What it actually changes:
The bill creates a new long-term obligation for DPS to test, store, and track evidence kits, even when no criminal case is open. It adds permanent duties and technology costs without creating a dedicated funding source to pay for them.
Who is pushing for it:
Supporters listed in the files include the Texas Council on Family Violence, Texas Association Against Sexual Assault, Crime Stoppers Houston, Houston Police Officers’ Union, Harris County District Attorney’s Office, and the Sheriffs’ Association of Texas.
Who benefits:
Survivors gain more control over their evidence and privacy. DPS gains expanded authority and justification for future funding requests. Law enforcement and prosecutors may eventually benefit when survivors choose to release evidence for active investigations.
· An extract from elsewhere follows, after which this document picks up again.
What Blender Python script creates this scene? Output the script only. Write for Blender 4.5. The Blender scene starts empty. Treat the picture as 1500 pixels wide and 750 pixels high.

Who gets left out or exposed:
If funding falls short, DPS may need to shift resources away from other critical operations. Crime labs and investigators could face delays as new evidence piles up. Survivors waiting on results may also face longer turnaround times.
Why this matters long term:
HB 1422 adds permanent duties to DPS without permanent money. Over time, that can weaken public safety capacity, slow down investigations, and create backlogs that undermine both survivor trust and case outcomes.
What to watch next:
Whether the Legislature funds DPS adequately in future sessions to meet these obligations, and whether kit processing times stay transparent and on schedule. Texans should push for regular public reporting on how these duties are being handled.
Bottom line:
HB 1422 has good intentions and strong survivor protections, but it builds a system that depends on future lawmakers to fund it. Without stable support, the promise of faster, fairer justice could be buried under an unfunded mandate.